Nell'acustica infida del Teatro Sperimentale - una delle due sedi provvisorie del Festival in attesa che il Rossini torni agibile dopo i danni sismici e si concluda l'infinita attesa del Palafestival di Viale dei Partigiani – non aiuta e, per esempio, nasconde quasi completamente il Coro del teatro della Fortuna preparato da Mirca Rosciani. Tuttavia il lavoro di Diego Ceretta sul podio della Filarmonica Rossini è ottimo: mentre si ciarla di bacchette in cerca di riflettori più che di buona musica, ecco un altro esempio della serietà vera espressa dalle nuove generazioni. Gesto chiaro, pulito, equilibrio fra le parti, fluida e coscienziosa gestione di dinamica e agogica, adesione allo spirito della Cantata e alle caratteristiche dei cinque numeri di cinque mani diverse. Bene anche le voci schierate per l'occasione, quasi tutte passate negli ultimi anni dall'Accademia Rossiniana: i soprani sono Lyaila Alamanova e Giuliana Gianfaldoni, il mezzosoprano Shachar Lavi, il tenore Dave Monaco, i bassi Michael Mofidian (per lui debutto al Rof) e Giorgi Manoshvili.

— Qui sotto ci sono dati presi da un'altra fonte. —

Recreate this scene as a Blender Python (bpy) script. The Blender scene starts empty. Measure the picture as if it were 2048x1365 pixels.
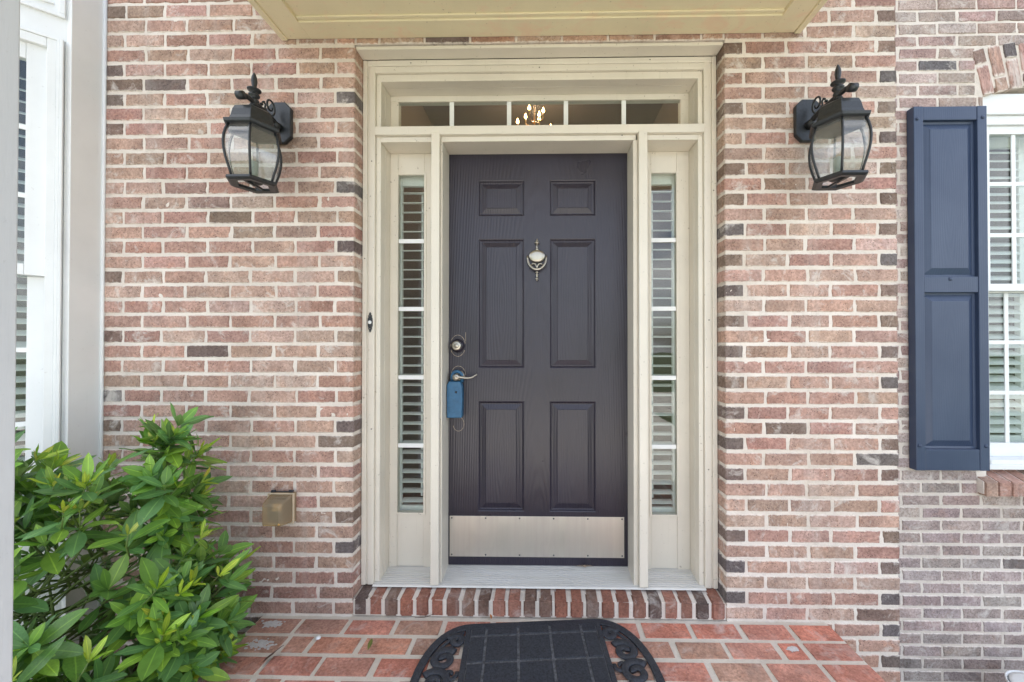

In una calda mattina alla vigilia di Ferragosto i rossiniani indefessi non mancano all'appuntamento e vengono anche gratificati dal bis del finale. Una domanda, però, è legittimo farsela: il concerto è stato preceduto, il giorno prima, da una conferenza di Marco Beghelli resa disponibile anche sul canale youtube della Fondazione Rossini (per comodità la condividiamo in calce all'articolo), tuttavia per una tale rarità non sono previste note di sala che vadano oltre la locandina e l'elenco dei numeri musicali, né è stata predisposta la proiezione di un testo ignoto praticamente a tutti i presenti sullo schermo che pure sovrasta le scena. Peccato: per un festival che nasce da una vocazione di ricerca e riscoperta forse si potrebbe, sfruttando anche il digitale, provare a fornire qualche strumento in più.